ON MONDAY, SEPTEMBER 18, ONE OF the two boys who had retreated from the pasture showed up at school crying. He wouldn’t say why he was upset. But across town, in the Student Alternative Center, Mason put the finishing touches on a sketch he had been making of a demon figure, scrawled “Lord of Pain” above it, and then leaned over to the boy in the adjacent detention cubicle. “Me and Sam and Doyle was the ones that killed the horse,” he whispered.
The horse killing had been the talk of Silsbee all weekend long, but the perpetrators were thought to be gang members from Kountze or perhaps some satanic cult—until Mason opened his mouth. The listener told what he had heard to Hardin County deputy sheriff Thomas Tyler, a hefty and amiable black man who had lived in west Silsbee his entire life. Tyler plucked Doyle from class that morning. The twelve-year-old boy gave the deputy the names of all the children who had been out at the pasture.
That Monday evening, the mothers of the perpetrators took their children to Tyler’s house and conferred in the deputy’s garage. He knew all of them—was kin, in fact, to more than one. The mothers were upset, the children less so as they recounted the episode. They didn’t know it was Coach Woodard’s farm. They hadn’t tried to kill the horse. They were just playing around, and one thing led to another. The horse, they insisted, still looked alive when they last saw it.

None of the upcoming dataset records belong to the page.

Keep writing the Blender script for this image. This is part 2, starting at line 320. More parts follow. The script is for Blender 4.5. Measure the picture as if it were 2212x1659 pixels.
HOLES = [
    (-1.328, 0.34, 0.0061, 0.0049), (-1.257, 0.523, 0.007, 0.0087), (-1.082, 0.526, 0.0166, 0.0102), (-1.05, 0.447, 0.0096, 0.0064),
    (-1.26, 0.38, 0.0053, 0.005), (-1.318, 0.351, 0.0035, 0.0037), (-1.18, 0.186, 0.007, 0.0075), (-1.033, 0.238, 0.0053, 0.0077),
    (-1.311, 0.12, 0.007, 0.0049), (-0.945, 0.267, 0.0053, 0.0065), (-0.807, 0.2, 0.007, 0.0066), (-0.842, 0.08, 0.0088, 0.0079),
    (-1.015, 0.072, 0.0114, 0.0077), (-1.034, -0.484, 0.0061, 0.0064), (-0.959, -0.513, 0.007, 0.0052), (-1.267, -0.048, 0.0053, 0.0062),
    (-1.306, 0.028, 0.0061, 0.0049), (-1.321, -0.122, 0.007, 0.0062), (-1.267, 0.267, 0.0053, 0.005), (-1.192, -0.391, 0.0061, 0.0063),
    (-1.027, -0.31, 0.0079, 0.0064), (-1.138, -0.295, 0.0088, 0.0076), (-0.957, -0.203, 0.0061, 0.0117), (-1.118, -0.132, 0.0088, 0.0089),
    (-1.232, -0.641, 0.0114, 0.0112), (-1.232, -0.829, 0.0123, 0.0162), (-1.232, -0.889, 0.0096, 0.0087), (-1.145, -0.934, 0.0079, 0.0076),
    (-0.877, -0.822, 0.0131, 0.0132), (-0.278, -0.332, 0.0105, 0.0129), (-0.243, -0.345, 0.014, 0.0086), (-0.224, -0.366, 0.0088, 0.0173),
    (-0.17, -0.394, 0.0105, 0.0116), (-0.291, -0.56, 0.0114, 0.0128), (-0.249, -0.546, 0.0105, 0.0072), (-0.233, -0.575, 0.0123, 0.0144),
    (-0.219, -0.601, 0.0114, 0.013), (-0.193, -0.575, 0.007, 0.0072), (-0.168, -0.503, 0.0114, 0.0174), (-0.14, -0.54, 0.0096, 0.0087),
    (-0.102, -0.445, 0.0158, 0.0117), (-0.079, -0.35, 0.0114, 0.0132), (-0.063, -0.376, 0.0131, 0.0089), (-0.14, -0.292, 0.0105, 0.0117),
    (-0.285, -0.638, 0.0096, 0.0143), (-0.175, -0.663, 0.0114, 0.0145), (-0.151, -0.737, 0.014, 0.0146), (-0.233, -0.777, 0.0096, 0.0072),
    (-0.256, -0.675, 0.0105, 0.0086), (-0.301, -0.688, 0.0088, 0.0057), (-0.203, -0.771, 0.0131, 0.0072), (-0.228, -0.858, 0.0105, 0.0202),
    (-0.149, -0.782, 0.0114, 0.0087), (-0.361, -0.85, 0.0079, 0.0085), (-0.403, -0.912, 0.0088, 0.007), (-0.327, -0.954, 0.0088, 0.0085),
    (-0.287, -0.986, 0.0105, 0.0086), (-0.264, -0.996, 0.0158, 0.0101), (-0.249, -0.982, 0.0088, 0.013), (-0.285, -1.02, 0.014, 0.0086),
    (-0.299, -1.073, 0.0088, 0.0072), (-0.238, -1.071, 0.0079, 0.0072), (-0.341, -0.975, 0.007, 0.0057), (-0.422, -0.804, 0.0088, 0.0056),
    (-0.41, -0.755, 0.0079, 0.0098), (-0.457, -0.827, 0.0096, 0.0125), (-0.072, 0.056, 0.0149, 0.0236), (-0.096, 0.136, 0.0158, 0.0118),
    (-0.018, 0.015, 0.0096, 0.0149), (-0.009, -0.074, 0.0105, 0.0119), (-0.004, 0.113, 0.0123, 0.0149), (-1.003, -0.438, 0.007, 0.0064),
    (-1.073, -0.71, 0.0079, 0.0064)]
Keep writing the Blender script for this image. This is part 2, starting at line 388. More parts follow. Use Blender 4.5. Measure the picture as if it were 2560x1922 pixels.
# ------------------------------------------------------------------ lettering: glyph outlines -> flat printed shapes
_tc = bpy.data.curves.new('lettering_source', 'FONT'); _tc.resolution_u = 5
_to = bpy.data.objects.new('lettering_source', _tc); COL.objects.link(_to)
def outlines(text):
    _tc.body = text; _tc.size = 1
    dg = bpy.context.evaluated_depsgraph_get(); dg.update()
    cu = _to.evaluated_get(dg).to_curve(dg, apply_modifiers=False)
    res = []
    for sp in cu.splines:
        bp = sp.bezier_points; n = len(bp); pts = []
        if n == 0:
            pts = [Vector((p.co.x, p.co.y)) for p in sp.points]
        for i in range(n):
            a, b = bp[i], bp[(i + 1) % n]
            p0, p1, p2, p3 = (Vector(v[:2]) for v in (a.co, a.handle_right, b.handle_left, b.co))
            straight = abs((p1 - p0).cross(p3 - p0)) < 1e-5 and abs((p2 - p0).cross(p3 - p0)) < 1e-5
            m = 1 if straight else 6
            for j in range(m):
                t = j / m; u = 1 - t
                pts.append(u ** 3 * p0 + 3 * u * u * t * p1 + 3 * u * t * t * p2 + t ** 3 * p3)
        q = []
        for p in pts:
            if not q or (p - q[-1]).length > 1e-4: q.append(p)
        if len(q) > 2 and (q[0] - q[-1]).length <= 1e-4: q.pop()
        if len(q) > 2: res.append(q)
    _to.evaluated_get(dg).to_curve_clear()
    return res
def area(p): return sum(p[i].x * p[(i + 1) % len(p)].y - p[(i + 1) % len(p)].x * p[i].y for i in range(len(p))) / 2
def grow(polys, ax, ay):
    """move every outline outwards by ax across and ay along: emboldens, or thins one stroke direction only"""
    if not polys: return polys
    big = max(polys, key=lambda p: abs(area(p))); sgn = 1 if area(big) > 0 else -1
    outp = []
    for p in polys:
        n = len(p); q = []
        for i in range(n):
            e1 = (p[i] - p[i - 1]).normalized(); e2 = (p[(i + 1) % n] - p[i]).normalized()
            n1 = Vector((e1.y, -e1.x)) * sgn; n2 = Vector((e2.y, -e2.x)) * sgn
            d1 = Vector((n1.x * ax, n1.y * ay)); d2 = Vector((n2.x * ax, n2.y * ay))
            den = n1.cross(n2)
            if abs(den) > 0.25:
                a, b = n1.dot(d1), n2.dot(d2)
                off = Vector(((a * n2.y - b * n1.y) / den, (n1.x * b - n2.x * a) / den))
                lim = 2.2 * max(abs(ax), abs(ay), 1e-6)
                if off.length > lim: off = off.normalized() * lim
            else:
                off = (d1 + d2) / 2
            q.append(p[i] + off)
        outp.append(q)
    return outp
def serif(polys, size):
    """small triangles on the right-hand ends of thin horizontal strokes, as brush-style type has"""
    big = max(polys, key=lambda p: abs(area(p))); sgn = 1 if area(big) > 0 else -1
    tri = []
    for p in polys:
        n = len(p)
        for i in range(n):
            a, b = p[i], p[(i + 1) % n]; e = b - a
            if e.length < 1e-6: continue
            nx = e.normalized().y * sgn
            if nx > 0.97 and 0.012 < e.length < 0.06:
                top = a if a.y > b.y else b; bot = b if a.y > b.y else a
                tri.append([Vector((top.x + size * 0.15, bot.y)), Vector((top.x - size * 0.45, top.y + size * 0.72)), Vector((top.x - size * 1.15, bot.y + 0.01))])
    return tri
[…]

The parents offered to pool what money they had to give Coach Woodard. Several pledged to give their kids a whipping. When they had run out of things to say, the deputy weighed the situation. “Well,” he said, “I’ll do all I can to help. We’ve got to bring ’em all in to the juvenile office tomorrow—there’s no way around that. At the very least, I’ll try to see to it that they don’t punish the girl since she didn’t hit the horse.”